On “DAMN.,” Lamar does not ask whether there is a God, nor does he proselytize on behalf of one; he does not take us to church with gospel samples or try to invoke God’s sublimity with a beat drop. Rather, “DAMN.” is a curious confessional — for Lamar and for America. Lamar’s faith is sure but his sanctity is not. “Is it wickedness?” a holy-sounding voice intones on the first line of the album. “Is it weakness?/ You decide./ Are we going to live or die?”
These questions of judgement are aimed at America as much as they are at Lamar. Lamar’s first verse follows, in the form of a spoken dream-like story. In it, Lamar describes trying to help a blind woman on the street. When he says "Hello, ma'am, can I be of any assistance? It seems to me that you have lost something. I would like to help you find it," she replies "Oh yes, you have lost something. You've lost your life," and shoots him.

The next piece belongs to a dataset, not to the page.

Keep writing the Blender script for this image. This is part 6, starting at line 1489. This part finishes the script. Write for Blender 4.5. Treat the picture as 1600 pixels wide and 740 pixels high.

The sequence is a metaphor for the sample that follows: a tape of the Fox News commentator Eric Bolling angrily misinterpreting Lamar’s black empowerment song “Alright” as a statement of police opposition. “To Pimp a Buttefly” was meant to help America understand its problem with race. But the people who most needed the help — people who are figuratively blind to the problem — take the offering as a declaration of war.
Fox News is a recurring target on “DAMN.” In the same clip in which Bolling referenced “Alright,” Geraldo Rivera weighed in: “This is why I say that hip hop has done more damage to young African-Americans than racism in recent years.” Lamar samples that line, too. But rather than diss Geraldo, who is completely unaware of the grotesque irony of the statement, Lamar explains: “Somebody tell Geraldo this nigga got some ambition/ I'm not a politician, I'm not 'bout a religion/ I'm a Israelite, don't call me Black no mo’.”
Modern politics inform the hazy, at times noirish tone of “DAMN.” and are the backdrop to the bigger questions being asked. “TPAB” imagined black America rising up; “DAMN.” is reflecting on how malevolent forces prevailed. Perhaps not surprisingly, Donald Trump is also referenced on the album — which leads Lamar to ask, “But is America honest or do we bask in sin?” In other words, Am I the problem or is it you?
For most of Lamar’s listeners, such questions have obvious answers. But the album is terse, with thoughts stopping mid-sentence (“It's not a place/ This country is to be a sound of drum and bass/ You close your eyes to look ar—” Bono sings on “XXX.”), bleeding into the next, and circling all the way around. Lamar is connecting a lot of big ideas. On first blush, he does so beautifully; but it will take time for the album’s more nuanced brilliances to become clear.